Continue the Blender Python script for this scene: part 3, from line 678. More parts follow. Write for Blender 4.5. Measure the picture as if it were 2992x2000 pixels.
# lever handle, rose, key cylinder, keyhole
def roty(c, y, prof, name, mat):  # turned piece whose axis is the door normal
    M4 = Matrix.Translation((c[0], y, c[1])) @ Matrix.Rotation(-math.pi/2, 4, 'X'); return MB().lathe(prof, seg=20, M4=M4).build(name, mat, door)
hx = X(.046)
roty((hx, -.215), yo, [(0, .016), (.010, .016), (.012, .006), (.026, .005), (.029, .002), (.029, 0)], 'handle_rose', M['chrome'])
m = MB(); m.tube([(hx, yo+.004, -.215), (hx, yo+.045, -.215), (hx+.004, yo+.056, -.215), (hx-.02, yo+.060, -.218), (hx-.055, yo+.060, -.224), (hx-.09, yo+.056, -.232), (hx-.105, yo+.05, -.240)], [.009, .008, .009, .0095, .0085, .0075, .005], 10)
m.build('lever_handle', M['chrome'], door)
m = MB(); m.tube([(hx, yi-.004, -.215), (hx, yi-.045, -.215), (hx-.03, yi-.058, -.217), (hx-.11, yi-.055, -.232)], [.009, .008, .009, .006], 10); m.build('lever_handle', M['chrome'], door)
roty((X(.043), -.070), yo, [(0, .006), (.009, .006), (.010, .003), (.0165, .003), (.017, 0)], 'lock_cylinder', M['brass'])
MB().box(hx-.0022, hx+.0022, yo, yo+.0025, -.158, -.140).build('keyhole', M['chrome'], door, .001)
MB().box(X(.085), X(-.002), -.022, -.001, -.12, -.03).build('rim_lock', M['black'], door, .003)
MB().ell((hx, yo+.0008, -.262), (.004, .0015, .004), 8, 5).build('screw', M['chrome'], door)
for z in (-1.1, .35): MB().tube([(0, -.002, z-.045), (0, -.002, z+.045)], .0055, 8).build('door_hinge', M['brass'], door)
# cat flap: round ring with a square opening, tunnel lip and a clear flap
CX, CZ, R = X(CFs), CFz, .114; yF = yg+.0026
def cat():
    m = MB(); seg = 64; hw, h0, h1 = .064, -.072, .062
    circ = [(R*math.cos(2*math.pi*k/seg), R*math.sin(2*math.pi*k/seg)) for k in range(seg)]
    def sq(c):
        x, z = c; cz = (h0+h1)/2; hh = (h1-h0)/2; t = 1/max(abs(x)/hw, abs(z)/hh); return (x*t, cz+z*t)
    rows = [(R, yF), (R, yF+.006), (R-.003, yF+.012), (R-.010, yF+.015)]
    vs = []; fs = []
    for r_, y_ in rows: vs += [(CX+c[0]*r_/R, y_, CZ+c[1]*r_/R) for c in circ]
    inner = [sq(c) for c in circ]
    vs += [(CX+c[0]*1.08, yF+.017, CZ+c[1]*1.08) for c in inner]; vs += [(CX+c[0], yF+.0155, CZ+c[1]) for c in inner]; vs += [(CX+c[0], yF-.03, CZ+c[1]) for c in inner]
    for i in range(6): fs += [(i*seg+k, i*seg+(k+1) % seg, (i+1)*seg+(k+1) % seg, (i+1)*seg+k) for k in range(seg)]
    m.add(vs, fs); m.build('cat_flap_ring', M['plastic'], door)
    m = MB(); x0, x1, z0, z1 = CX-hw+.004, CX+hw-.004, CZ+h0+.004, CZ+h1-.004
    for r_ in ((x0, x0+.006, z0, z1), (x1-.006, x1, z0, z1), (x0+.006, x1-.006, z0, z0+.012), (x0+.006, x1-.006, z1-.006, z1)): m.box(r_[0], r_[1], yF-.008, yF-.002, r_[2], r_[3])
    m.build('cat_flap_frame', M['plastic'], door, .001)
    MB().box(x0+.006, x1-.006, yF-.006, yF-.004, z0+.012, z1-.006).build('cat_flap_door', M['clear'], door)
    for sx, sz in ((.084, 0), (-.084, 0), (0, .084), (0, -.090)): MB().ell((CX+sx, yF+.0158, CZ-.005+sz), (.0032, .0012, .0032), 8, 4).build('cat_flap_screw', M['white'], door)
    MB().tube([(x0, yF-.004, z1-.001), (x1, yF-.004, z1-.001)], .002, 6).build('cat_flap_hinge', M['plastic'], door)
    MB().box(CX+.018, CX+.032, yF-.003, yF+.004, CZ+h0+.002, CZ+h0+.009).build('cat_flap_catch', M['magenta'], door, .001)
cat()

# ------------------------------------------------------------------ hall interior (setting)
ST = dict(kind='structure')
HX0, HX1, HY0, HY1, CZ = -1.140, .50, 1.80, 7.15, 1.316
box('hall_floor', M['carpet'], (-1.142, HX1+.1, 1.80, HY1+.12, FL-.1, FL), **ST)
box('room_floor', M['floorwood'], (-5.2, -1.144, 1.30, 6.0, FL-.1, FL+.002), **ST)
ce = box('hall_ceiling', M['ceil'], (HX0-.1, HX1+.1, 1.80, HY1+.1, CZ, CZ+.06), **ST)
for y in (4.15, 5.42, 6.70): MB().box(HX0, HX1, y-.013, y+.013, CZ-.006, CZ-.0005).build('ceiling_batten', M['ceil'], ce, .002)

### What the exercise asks
Write out the full listing exactly as given.

### Solution to this task
Continue the Blender Python script for this scene: part 3, from line 678. More parts follow. Write for Blender 4.5. Measure the picture as if it were 2992x2000 pixels.
# lever handle, rose, key cylinder, keyhole
def roty(c, y, prof, name, mat):  # turned piece whose axis is the door normal
    M4 = Matrix.Translation((c[0], y, c[1])) @ Matrix.Rotation(-math.pi/2, 4, 'X'); return MB().lathe(prof, seg=20, M4=M4).build(name, mat, door)
hx = X(.046)
roty((hx, -.215), yo, [(0, .016), (.010, .016), (.012, .006), (.026, .005), (.029, .002), (.029, 0)], 'handle_rose', M['chrome'])
m = MB(); m.tube([(hx, yo+.004, -.215), (hx, yo+.045, -.215), (hx+.004, yo+.056, -.215), (hx-.02, yo+.060, -.218), (hx-.055, yo+.060, -.224), (hx-.09, yo+.056, -.232), (hx-.105, yo+.05, -.240)], [.009, .008, .009, .0095, .0085, .0075, .005], 10)
m.build('lever_handle', M['chrome'], door)
m = MB(); m.tube([(hx, yi-.004, -.215), (hx, yi-.045, -.215), (hx-.03, yi-.058, -.217), (hx-.11, yi-.055, -.232)], [.009, .008, .009, .006], 10); m.build('lever_handle', M['chrome'], door)
roty((X(.043), -.070), yo, [(0, .006), (.009, .006), (.010, .003), (.0165, .003), (.017, 0)], 'lock_cylinder', M['brass'])
MB().box(hx-.0022, hx+.0022, yo, yo+.0025, -.158, -.140).build('keyhole', M['chrome'], door, .001)
MB().box(X(.085), X(-.002), -.022, -.001, -.12, -.03).build('rim_lock', M['black'], door, .003)
MB().ell((hx, yo+.0008, -.262), (.004, .0015, .004), 8, 5).build('screw', M['chrome'], door)
for z in (-1.1, .35): MB().tube([(0, -.002, z-.045), (0, -.002, z+.045)], .0055, 8).build('door_hinge', M['brass'], door)
# cat flap: round ring with a square opening, tunnel lip and a clear flap
CX, CZ, R = X(CFs), CFz, .114; yF = yg+.0026
def cat():
    m = MB(); seg = 64; hw, h0, h1 = .064, -.072, .062
    circ = [(R*math.cos(2*math.pi*k/seg), R*math.sin(2*math.pi*k/seg)) for k in range(seg)]
    def sq(c):
        x, z = c; cz = (h0+h1)/2; hh = (h1-h0)/2; t = 1/max(abs(x)/hw, abs(z)/hh); return (x*t, cz+z*t)
    rows = [(R, yF), (R, yF+.006), (R-.003, yF+.012), (R-.010, yF+.015)]
    vs = []; fs = []
    for r_, y_ in rows: vs += [(CX+c[0]*r_/R, y_, CZ+c[1]*r_/R) for c in circ]
    inner = [sq(c) for c in circ]
    vs += [(CX+c[0]*1.08, yF+.017, CZ+c[1]*1.08) for c in inner]; vs += [(CX+c[0], yF+.0155, CZ+c[1]) for c in inner]; vs += [(CX+c[0], yF-.03, CZ+c[1]) for c in inner]
    for i in range(6): fs += [(i*seg+k, i*seg+(k+1) % seg, (i+1)*seg+(k+1) % seg, (i+1)*seg+k) for k in range(seg)]
    m.add(vs, fs); m.build('cat_flap_ring', M['plastic'], door)
    m = MB(); x0, x1, z0, z1 = CX-hw+.004, CX+hw-.004, CZ+h0+.004, CZ+h1-.004
    for r_ in ((x0, x0+.006, z0, z1), (x1-.006, x1, z0, z1), (x0+.006, x1-.006, z0, z0+.012), (x0+.006, x1-.006, z1-.006, z1)): m.box(r_[0], r_[1], yF-.008, yF-.002, r_[2], r_[3])
    m.build('cat_flap_frame', M['plastic'], door, .001)
    MB().box(x0+.006, x1-.006, yF-.006, yF-.004, z0+.012, z1-.006).build('cat_flap_door', M['clear'], door)
    for sx, sz in ((.084, 0), (-.084, 0), (0, .084), (0, -.090)): MB().ell((CX+sx, yF+.0158, CZ-.005+sz), (.0032, .0012, .0032), 8, 4).build('cat_flap_screw', M['white'], door)
    MB().tube([(x0, yF-.004, z1-.001), (x1, yF-.004, z1-.001)], .002, 6).build('cat_flap_hinge', M['plastic'], door)
    MB().box(CX+.018, CX+.032, yF-.003, yF+.004, CZ+h0+.002, CZ+h0+.009).build('cat_flap_catch', M['magenta'], door, .001)
cat()

# ------------------------------------------------------------------ hall interior (setting)
ST = dict(kind='structure')
HX0, HX1, HY0, HY1, CZ = -1.140, .50, 1.80, 7.15, 1.316
box('hall_floor', M['carpet'], (-1.142, HX1+.1, 1.80, HY1+.12, FL-.1, FL), **ST)
box('room_floor', M['floorwood'], (-5.2, -1.144, 1.30, 6.0, FL-.1, FL+.002), **ST)
ce = box('hall_ceiling', M['ceil'], (HX0-.1, HX1+.1, 1.80, HY1+.1, CZ, CZ+.06), **ST)
for y in (4.15, 5.42, 6.70): MB().box(HX0, HX1, y-.013, y+.013, CZ-.006, CZ-.0005).build('ceiling_batten', M['ceil'], ce, .002)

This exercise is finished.